Search the records below for the word "pixels". Pull out each line that has it.

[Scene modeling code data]
'''
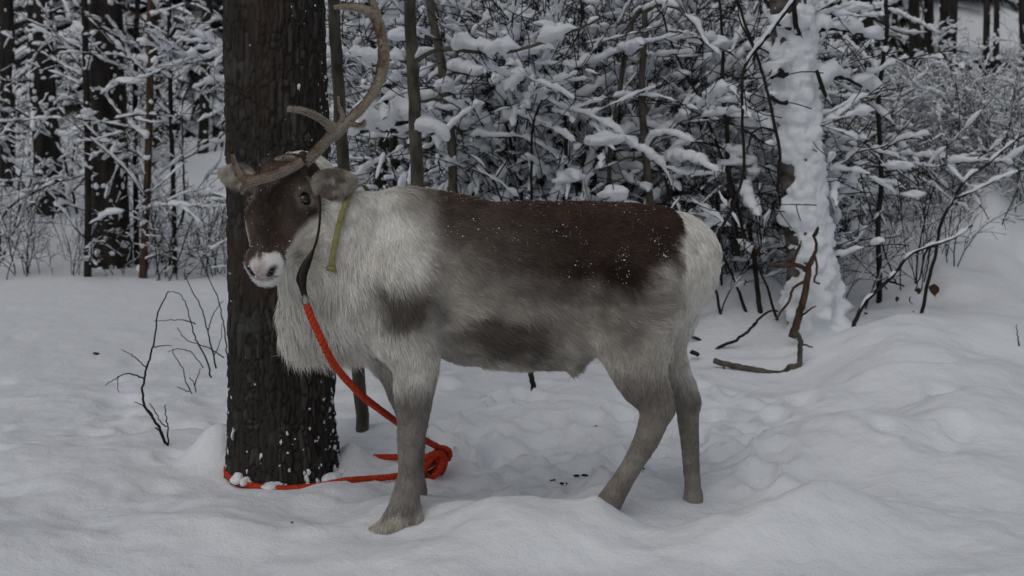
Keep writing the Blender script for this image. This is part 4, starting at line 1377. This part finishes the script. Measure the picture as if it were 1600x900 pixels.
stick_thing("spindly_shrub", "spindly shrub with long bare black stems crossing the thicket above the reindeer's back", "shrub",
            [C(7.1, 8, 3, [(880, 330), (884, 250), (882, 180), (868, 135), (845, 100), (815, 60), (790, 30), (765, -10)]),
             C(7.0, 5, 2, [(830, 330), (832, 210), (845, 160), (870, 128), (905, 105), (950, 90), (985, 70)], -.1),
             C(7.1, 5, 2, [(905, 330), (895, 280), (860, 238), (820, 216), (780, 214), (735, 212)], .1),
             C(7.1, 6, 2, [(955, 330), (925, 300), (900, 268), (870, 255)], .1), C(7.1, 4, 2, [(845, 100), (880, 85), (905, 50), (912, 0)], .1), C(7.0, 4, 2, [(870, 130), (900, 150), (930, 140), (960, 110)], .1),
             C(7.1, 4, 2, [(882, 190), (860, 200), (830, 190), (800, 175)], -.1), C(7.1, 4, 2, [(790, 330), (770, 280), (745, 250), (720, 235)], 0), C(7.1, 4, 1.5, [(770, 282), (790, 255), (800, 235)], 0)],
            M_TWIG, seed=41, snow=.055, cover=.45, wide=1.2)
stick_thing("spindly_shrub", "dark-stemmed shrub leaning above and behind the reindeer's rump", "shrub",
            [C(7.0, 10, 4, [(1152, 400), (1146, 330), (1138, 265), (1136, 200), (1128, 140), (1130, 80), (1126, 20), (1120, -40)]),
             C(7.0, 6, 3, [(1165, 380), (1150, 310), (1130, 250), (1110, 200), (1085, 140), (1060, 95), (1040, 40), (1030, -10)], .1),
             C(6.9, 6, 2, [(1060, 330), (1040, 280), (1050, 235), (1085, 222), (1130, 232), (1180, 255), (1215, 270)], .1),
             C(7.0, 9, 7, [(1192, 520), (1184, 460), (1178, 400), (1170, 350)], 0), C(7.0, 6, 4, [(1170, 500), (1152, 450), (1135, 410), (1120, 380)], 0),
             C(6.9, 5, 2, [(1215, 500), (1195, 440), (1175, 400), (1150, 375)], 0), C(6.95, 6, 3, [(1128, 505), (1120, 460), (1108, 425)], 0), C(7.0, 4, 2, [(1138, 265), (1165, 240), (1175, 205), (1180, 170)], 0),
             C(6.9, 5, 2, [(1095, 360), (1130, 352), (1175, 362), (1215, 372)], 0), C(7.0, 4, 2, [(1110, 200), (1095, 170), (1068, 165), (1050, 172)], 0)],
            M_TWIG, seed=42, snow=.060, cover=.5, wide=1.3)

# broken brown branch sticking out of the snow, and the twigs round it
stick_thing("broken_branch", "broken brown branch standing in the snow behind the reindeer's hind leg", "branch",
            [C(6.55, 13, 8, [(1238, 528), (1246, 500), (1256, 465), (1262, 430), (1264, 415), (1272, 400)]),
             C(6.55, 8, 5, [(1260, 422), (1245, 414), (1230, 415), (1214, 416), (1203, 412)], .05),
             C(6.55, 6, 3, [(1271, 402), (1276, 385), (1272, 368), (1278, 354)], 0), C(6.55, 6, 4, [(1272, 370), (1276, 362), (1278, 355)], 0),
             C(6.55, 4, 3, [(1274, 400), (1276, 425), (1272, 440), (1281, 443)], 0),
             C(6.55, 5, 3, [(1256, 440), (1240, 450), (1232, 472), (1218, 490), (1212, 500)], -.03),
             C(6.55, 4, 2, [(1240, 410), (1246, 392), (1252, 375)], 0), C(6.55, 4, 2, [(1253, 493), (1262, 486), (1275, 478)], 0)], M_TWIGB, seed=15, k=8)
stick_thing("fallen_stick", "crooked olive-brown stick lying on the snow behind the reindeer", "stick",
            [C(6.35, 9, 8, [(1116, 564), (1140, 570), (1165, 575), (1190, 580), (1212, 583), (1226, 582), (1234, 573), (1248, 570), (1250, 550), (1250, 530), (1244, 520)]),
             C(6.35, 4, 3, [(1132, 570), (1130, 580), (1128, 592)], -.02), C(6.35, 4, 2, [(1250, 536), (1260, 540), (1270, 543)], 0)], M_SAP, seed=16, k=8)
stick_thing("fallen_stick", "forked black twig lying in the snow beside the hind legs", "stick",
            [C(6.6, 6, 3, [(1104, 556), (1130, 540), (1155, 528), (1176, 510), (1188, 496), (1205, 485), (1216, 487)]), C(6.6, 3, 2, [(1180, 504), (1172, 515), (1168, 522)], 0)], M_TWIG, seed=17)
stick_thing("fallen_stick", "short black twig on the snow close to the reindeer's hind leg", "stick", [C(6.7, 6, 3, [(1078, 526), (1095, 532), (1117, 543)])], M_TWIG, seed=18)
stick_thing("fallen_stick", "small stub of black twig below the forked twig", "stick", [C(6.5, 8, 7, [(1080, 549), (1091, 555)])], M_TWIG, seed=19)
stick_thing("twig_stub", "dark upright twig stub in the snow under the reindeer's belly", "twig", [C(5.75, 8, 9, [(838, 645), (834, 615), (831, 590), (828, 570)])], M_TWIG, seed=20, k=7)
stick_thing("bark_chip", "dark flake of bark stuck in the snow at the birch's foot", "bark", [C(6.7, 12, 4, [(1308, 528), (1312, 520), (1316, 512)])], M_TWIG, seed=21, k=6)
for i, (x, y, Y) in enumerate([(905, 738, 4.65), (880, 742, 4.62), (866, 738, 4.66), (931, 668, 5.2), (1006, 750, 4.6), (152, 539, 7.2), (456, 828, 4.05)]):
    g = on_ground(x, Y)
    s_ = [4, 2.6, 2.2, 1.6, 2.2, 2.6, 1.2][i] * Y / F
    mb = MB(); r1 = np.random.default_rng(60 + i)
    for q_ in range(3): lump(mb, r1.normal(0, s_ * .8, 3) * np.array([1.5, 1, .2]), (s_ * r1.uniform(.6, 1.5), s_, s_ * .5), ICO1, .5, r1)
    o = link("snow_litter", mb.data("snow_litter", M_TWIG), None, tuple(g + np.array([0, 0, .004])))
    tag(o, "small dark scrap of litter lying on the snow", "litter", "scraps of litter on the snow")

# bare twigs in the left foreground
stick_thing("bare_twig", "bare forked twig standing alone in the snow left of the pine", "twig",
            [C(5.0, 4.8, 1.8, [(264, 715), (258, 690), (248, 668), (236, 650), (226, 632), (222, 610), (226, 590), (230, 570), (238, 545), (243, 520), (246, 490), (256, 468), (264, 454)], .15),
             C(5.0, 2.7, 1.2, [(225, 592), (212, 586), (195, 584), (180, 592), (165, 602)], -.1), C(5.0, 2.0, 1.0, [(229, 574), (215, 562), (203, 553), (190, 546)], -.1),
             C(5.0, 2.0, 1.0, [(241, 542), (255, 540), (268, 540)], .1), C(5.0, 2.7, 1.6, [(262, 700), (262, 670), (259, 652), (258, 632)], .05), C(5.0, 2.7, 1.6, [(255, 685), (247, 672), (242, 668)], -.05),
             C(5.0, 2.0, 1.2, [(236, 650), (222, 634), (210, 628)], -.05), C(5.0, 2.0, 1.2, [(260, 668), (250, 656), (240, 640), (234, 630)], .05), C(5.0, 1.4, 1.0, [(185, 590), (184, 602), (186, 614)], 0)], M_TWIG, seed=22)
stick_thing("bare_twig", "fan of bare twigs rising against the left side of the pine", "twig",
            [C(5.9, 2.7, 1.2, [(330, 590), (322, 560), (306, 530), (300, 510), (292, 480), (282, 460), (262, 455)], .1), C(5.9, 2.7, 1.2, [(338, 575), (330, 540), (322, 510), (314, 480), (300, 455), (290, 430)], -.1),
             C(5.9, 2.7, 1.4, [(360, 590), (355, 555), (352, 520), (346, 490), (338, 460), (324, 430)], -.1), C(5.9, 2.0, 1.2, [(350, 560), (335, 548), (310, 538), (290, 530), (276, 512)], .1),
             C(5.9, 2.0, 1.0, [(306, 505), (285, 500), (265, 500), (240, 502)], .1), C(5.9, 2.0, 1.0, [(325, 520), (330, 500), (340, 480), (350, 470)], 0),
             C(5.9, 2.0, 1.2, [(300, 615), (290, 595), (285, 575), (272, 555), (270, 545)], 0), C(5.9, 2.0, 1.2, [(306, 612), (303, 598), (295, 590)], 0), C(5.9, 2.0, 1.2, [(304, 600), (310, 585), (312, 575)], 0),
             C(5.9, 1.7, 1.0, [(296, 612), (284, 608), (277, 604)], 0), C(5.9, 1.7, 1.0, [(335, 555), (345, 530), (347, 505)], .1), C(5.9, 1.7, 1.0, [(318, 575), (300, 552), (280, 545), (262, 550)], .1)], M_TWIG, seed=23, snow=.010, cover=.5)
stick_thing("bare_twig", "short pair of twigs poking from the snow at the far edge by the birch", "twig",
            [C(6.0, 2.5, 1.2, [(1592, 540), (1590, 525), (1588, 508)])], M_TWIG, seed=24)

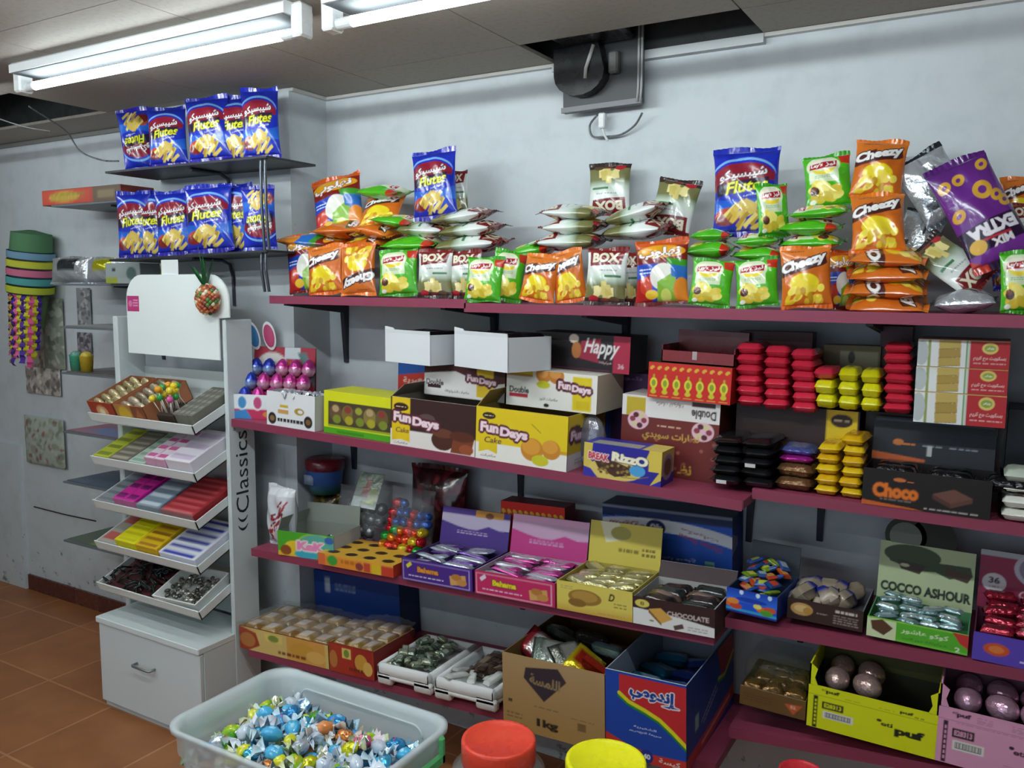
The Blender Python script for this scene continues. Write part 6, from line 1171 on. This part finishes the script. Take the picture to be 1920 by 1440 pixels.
'''
EXERCISE SOLUTION:
Keep writing the Blender script for this image. This is part 4, starting at line 1377. This part finishes the script. Measure the picture as if it were 1600x900 pixels.
The Blender Python script for this scene continues. Write part 6, from line 1171 on. This part finishes the script. Take the picture to be 1920 by 1440 pixels.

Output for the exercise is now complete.